**Aim of the task**
Please give the data below again in full, exactly as it stands.

─── Source material

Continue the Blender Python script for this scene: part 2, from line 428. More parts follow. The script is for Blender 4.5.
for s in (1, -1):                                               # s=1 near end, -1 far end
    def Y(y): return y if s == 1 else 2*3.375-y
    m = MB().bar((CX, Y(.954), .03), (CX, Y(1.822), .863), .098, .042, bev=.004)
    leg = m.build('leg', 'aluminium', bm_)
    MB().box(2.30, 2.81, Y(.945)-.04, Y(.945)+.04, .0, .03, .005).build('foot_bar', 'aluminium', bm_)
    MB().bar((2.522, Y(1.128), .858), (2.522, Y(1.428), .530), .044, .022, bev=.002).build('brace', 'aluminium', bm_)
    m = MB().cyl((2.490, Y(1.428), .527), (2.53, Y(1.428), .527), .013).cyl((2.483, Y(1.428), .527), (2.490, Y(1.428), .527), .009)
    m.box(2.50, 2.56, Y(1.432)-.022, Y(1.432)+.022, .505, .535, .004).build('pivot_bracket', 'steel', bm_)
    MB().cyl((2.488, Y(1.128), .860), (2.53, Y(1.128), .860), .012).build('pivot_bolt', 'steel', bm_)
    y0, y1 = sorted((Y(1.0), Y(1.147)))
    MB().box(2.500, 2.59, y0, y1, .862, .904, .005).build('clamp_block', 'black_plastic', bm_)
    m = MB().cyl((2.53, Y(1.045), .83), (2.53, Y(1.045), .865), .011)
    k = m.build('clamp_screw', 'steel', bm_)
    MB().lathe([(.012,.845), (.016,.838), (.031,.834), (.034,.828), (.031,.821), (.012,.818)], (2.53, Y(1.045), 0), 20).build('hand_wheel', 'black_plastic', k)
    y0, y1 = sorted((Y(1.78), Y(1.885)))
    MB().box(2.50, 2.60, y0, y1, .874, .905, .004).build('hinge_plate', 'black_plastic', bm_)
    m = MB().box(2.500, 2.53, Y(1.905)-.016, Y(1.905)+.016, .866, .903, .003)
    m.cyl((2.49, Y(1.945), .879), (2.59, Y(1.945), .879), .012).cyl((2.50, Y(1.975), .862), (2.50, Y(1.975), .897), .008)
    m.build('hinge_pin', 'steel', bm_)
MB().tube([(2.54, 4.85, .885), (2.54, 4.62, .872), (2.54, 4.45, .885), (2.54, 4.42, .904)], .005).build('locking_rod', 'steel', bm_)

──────

**Problem solution**
Continue the Blender Python script for this scene: part 2, from line 428. More parts follow. The script is for Blender 4.5.
for s in (1, -1):                                               # s=1 near end, -1 far end
    def Y(y): return y if s == 1 else 2*3.375-y
    m = MB().bar((CX, Y(.954), .03), (CX, Y(1.822), .863), .098, .042, bev=.004)
    leg = m.build('leg', 'aluminium', bm_)
    MB().box(2.30, 2.81, Y(.945)-.04, Y(.945)+.04, .0, .03, .005).build('foot_bar', 'aluminium', bm_)
    MB().bar((2.522, Y(1.128), .858), (2.522, Y(1.428), .530), .044, .022, bev=.002).build('brace', 'aluminium', bm_)
    m = MB().cyl((2.490, Y(1.428), .527), (2.53, Y(1.428), .527), .013).cyl((2.483, Y(1.428), .527), (2.490, Y(1.428), .527), .009)
    m.box(2.50, 2.56, Y(1.432)-.022, Y(1.432)+.022, .505, .535, .004).build('pivot_bracket', 'steel', bm_)
    MB().cyl((2.488, Y(1.128), .860), (2.53, Y(1.128), .860), .012).build('pivot_bolt', 'steel', bm_)
    y0, y1 = sorted((Y(1.0), Y(1.147)))
    MB().box(2.500, 2.59, y0, y1, .862, .904, .005).build('clamp_block', 'black_plastic', bm_)
    m = MB().cyl((2.53, Y(1.045), .83), (2.53, Y(1.045), .865), .011)
    k = m.build('clamp_screw', 'steel', bm_)
    MB().lathe([(.012,.845), (.016,.838), (.031,.834), (.034,.828), (.031,.821), (.012,.818)], (2.53, Y(1.045), 0), 20).build('hand_wheel', 'black_plastic', k)
    y0, y1 = sorted((Y(1.78), Y(1.885)))
    MB().box(2.50, 2.60, y0, y1, .874, .905, .004).build('hinge_plate', 'black_plastic', bm_)
    m = MB().box(2.500, 2.53, Y(1.905)-.016, Y(1.905)+.016, .866, .903, .003)
    m.cyl((2.49, Y(1.945), .879), (2.59, Y(1.945), .879), .012).cyl((2.50, Y(1.975), .862), (2.50, Y(1.975), .897), .008)
    m.build('hinge_pin', 'steel', bm_)
MB().tube([(2.54, 4.85, .885), (2.54, 4.62, .872), (2.54, 4.45, .885), (2.54, 4.42, .904)], .005).build('locking_rod', 'steel', bm_)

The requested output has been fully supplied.